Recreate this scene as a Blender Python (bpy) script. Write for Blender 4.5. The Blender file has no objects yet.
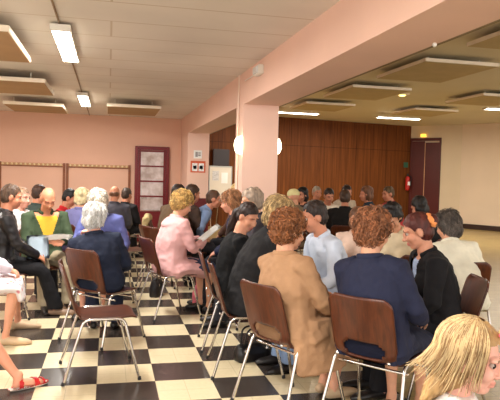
import bpy, bmesh, math, random
import numpy as np
from mathutils import Vector, Matrix

random.seed(7)
SC = bpy.context.scene
COL = SC.collection
PI = math.pi
R = math.radians

# ------------------------------------------------------------------ camera
H = 1.5
F, YAW, PIT, ROL = 603.0, R(13.23), R(2.154), R(1.504)
cd = bpy.data.cameras.new('camera')
cam = bpy.data.objects.new('camera', cd)
COL.objects.link(cam)
cd.sensor_fit = 'HORIZONTAL'
cd.sensor_width = 36.0
cd.lens = F * 36.0 / 500.0
cd.clip_start = 0.05
cam.location = (0, 0, H)
fwv = Vector((math.sin(YAW) * math.cos(PIT), math.cos(YAW) * math.cos(PIT), -math.sin(PIT)))
rtv = Vector((math.cos(YAW), -math.sin(YAW), 0))
upv = rtv.cross(fwv)
m = Matrix((rtv, upv, -fwv)).transposed()
cam.rotation_euler = (m @ Matrix.Rotation(ROL, 3, 'Z')).to_euler()
SC.camera = cam

# ------------------------------------------------------------------ world, exposure, light
w = bpy.data.worlds.new('world')
SC.world = w
w.use_nodes = True
bg = w.node_tree.nodes['Background']
bg.inputs[0].default_value = (1.0, 0.96, 0.92, 1)
bg.inputs[1].default_value = 0.95
SC.view_settings.view_transform = 'Standard'
SC.view_settings.look = 'None'
SC.view_settings.gamma = 1.0
SC.view_settings.use_curve_mapping = False
SC.view_settings.exposure = 1.64
TUBE_W = 34.0          # watts of a fluorescent fitting, left hall
TUBE_W_R = 40.0        # right hall

def area(loc, sx, sy, power, color, parent=None, rot=(0, 0, 0)):
    l = bpy.data.lights.new('tube_light', 'AREA')
    l.shape = 'RECTANGLE'
    l.size, l.size_y = sx, sy
    l.energy = power
    l.color = color
    o = bpy.data.objects.new('tube_light', l)
    COL.objects.link(o)
    o.location = loc
    o.rotation_euler = rot
    if parent:
        o.parent = parent
    return o

# ------------------------------------------------------------------ materials
MATS = {}
def _mat(key):
    m = bpy.data.materials.new(key)
    m.use_nodes = True
    nt = m.node_tree
    return m, nt, nt.nodes['Principled BSDF']

def lin(c):
    """0-255 display colour to linear"""
    out = []
    for v in c:
        v = v / 255.0
        out.append(v / 12.92 if v <= 0.04045 else ((v + 0.055) / 1.055) ** 2.4)
    return tuple(out)

def rgba(c):
    return (c[0], c[1], c[2], 1.0)

def noisy(key, col, rough=0.6, scale=8.0, amount=0.12, bump=0.0, bscale=60.0, metal=0.0, stretch=(1, 1, 1), sss=0.0, spec=0.4, coat=0.0):
    k = (key, col, rough, scale, amount, bump, stretch)
    if k in MATS:
        return MATS[k]
    m, nt, b = _mat(key)
    N, L = nt.nodes, nt.links
    tc = N.new('ShaderNodeTexCoord')
    mp = N.new('ShaderNodeMapping')
    mp.inputs['Scale'].default_value = stretch
    L.new(tc.outputs['Object'], mp.inputs[0])
    n = N.new('ShaderNodeTexNoise')
    n.inputs['Scale'].default_value = scale
    n.inputs['Detail'].default_value = 5
    L.new(mp.outputs[0], n.inputs['Vector'])
    r = N.new('ShaderNodeValToRGB')
    c = lin(col)
    r.color_ramp.elements[0].position = 0.3
    r.color_ramp.elements[1].position = 0.7
    r.color_ramp.elements[0].color = rgba([x * (1 - amount) for x in c])
    r.color_ramp.elements[1].color = rgba([min(1, x * (1 + amount)) for x in c])
    L.new(n.outputs[0], r.inputs[0])
    L.new(r.outputs[0], b.inputs['Base Color'])
    b.inputs['Roughness'].default_value = rough
    b.inputs['Metallic'].default_value = metal
    b.inputs['Specular IOR Level'].default_value = spec
    if sss:
        b.inputs['Subsurface Weight'].default_value = sss
        b.inputs['Subsurface Radius'].default_value = (0.02, 0.008, 0.004)
        b.inputs['Subsurface Scale'].default_value = 0.5
    if coat:
        b.inputs['Coat Weight'].default_value = coat
    if bump:
        n2 = N.new('ShaderNodeTexNoise')
        n2.inputs['Scale'].default_value = bscale
        n2.inputs['Detail'].default_value = 4
        L.new(mp.outputs[0], n2.inputs['Vector'])
        bp = N.new('ShaderNodeBump')
        bp.inputs['Strength'].default_value = bump
        bp.inputs['Distance'].default_value = 0.01
        L.new(n2.outputs[0], bp.inputs['Height'])
        L.new(bp.outputs[0], b.inputs['Normal'])
    MATS[k] = m
    return m

def cloth(col, amount=0.1, bump=0.25):
    return noisy('cloth', col, 0.85, 9.0, amount, bump, 55.0, spec=0.2)

def skin(col):
    return noisy('skin', col, 0.5, 14.0, 0.06, 0.0, sss=0.12, spec=0.35)

def hairmat(col, amount=0.45):
    return noisy('hair', col, 0.5, 26.0, amount, 0.4, 90.0, stretch=(1, 1, 0.3), spec=0.35)

def emit(key, col, strength):
    k = (key, col, strength)
    if k in MATS:
        return MATS[k]
    m, nt, b = _mat(key)
    b.inputs['Base Color'].default_value = rgba(lin(col))
    b.inputs['Emission Color'].default_value = rgba(lin(col))
    b.inputs['Emission Strength'].default_value = strength
    MATS[k] = m
    return m

def wood_mat(key, c1, c2, scale, stretch, rough=0.35, seam=None, bump=0.0, spec=0.4):
    k = (key, c1, c2)
    if k in MATS:
        return MATS[k]
    m, nt, b = _mat(key)
    N, L = nt.nodes, nt.links
    tc = N.new('ShaderNodeTexCoord')
    mp = N.new('ShaderNodeMapping')
    mp.inputs['Scale'].default_value = stretch
    L.new(tc.outputs['Object'], mp.inputs[0])
    n = N.new('ShaderNodeTexNoise')
    n.inputs['Scale'].default_value = scale
    n.inputs['Detail'].default_value = 7
    n.inputs['Roughness'].default_value = 0.65
    n.inputs['Distortion'].default_value = 0.4
    L.new(mp.outputs[0], n.inputs['Vector'])
    r = N.new('ShaderNodeValToRGB')
    r.color_ramp.elements[0].position = 0.3
    r.color_ramp.elements[1].position = 0.72
    r.color_ramp.elements[0].color = rgba(lin(c1))
    r.color_ramp.elements[1].color = rgba(lin(c2))
    L.new(n.outputs[0], r.inputs[0])
    out = r.outputs[0]
    if seam:
        # panel joints: thin dark lines every seam[0] m along x, seam[1] m along z (object space)
        sx = N.new('ShaderNodeSeparateXYZ')
        L.new(tc.outputs['Object'], sx.inputs[0])
        def line(sock, step):
            d = N.new('ShaderNodeMath'); d.operation = 'DIVIDE'; d.inputs[1].default_value = step
            L.new(sock, d.inputs[0])
            f = N.new('ShaderNodeMath'); f.operation = 'FRACT'
            L.new(d.outputs[0], f.inputs[0])
            g = N.new('ShaderNodeMath'); g.operation = 'LESS_THAN'; g.inputs[1].default_value = 0.012 / step
            L.new(f.outputs[0], g.inputs[0])
            return g.outputs[0]
        a = line(sx.outputs[0], seam[0])
        c = line(sx.outputs[2], seam[1])
        mx = N.new('ShaderNodeMath'); mx.operation = 'MAXIMUM'
        L.new(a, mx.inputs[0]); L.new(c, mx.inputs[1])
        mix = N.new('ShaderNodeMix'); mix.data_type = 'RGBA'
        L.new(mx.outputs[0], mix.inputs[0])
        L.new(out, mix.inputs[6])
        mix.inputs[7].default_value = rgba([x * 0.5 for x in lin(c1)])
        out = mix.outputs[2]
    L.new(out, b.inputs['Base Color'])
    b.inputs['Roughness'].default_value = rough
    b.inputs['Specular IOR Level'].default_value = spec
    MATS[k] = m
    return m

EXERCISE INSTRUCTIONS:
Skip the pictures and restate exactly the lines from the beginning of the listing to the line with "R = math.radians", that line included.

ANSWER TO THIS EXERCISE:
Recreate this scene as a Blender Python (bpy) script. Write for Blender 4.5. The Blender file has no objects yet.
import bpy, bmesh, math, random
import numpy as np
from mathutils import Vector, Matrix

random.seed(7)
SC = bpy.context.scene
COL = SC.collection
PI = math.pi
R = math.radians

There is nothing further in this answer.